Your goal:
Begin with the first line of the listing and quote every line through the one containing "window(H, fb_, -17.86, -16.16, 2.765, 4.27, mull=2)"; give only those lines.

Raw data:
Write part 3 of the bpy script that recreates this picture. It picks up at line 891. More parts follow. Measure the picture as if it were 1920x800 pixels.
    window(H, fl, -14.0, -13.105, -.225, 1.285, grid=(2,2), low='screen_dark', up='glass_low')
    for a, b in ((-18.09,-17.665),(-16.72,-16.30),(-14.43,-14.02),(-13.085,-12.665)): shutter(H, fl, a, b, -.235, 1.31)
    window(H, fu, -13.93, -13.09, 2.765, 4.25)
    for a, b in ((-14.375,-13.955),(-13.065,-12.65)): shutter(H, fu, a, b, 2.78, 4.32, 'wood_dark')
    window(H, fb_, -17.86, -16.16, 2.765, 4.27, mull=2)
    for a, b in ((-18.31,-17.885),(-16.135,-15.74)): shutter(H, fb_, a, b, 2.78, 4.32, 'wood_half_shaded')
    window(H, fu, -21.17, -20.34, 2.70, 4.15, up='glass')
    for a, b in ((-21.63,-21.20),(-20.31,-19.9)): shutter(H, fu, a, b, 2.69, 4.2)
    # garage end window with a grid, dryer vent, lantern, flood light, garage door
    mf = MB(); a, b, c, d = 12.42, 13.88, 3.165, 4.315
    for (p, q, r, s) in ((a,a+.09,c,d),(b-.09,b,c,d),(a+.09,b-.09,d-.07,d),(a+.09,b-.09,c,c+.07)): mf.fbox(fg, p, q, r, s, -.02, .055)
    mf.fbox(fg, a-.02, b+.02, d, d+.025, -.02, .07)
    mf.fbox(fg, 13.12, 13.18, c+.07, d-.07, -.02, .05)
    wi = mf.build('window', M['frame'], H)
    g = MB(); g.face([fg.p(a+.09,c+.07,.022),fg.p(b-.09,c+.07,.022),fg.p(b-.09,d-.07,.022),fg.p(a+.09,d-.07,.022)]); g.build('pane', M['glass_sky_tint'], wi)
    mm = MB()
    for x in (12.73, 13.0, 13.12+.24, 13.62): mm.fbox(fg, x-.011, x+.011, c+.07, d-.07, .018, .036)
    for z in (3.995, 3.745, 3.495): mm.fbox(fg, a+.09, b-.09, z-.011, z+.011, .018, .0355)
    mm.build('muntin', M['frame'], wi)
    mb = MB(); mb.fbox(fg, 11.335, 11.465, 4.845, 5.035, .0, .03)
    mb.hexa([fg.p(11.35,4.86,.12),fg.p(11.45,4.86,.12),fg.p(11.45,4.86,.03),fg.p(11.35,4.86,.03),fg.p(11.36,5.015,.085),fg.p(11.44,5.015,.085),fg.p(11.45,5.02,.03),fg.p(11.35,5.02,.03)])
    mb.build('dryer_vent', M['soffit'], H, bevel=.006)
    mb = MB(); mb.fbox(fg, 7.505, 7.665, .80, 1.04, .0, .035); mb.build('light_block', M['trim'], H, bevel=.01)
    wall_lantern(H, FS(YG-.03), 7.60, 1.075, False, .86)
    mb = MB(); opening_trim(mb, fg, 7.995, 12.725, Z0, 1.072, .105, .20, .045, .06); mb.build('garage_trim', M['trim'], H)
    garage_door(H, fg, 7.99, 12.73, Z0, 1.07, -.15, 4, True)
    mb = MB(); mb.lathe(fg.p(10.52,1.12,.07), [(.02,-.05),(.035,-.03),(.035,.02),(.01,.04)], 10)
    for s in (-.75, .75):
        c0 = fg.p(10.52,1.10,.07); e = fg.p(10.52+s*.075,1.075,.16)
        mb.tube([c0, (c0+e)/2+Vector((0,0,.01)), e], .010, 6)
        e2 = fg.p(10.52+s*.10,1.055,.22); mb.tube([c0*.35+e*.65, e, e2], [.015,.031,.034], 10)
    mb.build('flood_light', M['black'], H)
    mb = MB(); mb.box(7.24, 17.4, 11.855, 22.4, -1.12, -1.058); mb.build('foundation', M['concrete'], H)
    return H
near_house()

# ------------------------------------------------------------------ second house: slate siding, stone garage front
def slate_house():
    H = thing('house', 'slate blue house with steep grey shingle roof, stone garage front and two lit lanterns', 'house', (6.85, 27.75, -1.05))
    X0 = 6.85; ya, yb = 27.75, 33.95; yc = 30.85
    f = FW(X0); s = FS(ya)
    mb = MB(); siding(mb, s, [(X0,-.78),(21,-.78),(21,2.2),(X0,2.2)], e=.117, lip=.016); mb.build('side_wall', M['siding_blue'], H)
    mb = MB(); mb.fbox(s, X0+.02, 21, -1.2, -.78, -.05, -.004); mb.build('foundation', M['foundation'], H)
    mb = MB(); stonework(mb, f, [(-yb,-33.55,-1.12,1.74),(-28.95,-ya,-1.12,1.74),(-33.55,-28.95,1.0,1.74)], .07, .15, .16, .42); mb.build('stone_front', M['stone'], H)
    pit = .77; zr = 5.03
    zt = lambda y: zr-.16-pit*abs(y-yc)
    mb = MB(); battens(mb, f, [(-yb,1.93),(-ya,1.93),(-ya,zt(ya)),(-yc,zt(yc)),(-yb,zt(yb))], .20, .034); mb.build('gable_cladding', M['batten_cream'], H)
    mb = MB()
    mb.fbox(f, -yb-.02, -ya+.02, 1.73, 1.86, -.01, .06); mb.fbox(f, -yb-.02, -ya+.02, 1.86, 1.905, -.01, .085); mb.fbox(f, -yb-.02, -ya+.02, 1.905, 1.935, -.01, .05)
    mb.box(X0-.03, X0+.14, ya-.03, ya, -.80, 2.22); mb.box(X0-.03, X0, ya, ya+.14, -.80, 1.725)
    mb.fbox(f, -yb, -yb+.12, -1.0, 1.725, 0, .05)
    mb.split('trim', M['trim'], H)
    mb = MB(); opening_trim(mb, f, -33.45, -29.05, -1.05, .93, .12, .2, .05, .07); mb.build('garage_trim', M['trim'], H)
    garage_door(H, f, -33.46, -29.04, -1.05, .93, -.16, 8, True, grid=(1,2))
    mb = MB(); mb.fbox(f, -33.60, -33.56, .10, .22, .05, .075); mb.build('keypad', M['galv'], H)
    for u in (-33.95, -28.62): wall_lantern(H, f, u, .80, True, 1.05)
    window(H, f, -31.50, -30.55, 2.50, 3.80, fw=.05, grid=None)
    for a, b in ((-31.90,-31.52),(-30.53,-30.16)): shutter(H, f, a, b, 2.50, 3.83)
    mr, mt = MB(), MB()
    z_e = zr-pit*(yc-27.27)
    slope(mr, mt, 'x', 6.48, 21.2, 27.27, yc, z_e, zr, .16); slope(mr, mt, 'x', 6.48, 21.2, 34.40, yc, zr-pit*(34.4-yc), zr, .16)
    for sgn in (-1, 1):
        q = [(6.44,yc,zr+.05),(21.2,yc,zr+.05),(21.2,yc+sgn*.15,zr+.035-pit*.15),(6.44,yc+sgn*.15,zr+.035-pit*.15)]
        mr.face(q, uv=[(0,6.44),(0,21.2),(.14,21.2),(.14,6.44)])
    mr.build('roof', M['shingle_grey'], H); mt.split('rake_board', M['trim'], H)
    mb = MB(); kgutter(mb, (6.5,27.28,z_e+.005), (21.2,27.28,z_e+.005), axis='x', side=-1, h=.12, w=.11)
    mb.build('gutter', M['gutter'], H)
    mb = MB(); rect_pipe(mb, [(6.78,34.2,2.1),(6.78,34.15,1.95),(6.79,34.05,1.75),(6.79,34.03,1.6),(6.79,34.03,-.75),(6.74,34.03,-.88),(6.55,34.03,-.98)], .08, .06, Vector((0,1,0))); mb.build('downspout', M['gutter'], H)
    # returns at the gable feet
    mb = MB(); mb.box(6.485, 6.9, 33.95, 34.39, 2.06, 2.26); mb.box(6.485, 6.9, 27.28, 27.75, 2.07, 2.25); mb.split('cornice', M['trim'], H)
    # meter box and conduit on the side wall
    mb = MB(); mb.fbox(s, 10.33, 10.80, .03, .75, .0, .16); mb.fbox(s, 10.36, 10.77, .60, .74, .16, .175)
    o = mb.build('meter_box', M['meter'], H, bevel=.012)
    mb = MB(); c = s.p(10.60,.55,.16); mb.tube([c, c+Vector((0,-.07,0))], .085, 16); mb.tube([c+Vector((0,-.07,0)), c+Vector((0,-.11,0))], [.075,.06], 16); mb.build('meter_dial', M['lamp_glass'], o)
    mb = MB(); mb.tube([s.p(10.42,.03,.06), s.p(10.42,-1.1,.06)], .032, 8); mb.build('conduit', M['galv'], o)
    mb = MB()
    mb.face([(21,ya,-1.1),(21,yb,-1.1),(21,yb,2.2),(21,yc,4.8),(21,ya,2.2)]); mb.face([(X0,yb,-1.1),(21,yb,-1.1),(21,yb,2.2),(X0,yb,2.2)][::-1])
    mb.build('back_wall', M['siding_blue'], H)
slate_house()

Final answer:
Write part 3 of the bpy script that recreates this picture. It picks up at line 891. More parts follow. Measure the picture as if it were 1920x800 pixels.
    window(H, fl, -14.0, -13.105, -.225, 1.285, grid=(2,2), low='screen_dark', up='glass_low')
    for a, b in ((-18.09,-17.665),(-16.72,-16.30),(-14.43,-14.02),(-13.085,-12.665)): shutter(H, fl, a, b, -.235, 1.31)
    window(H, fu, -13.93, -13.09, 2.765, 4.25)
    for a, b in ((-14.375,-13.955),(-13.065,-12.65)): shutter(H, fu, a, b, 2.78, 4.32, 'wood_dark')
    window(H, fb_, -17.86, -16.16, 2.765, 4.27, mull=2)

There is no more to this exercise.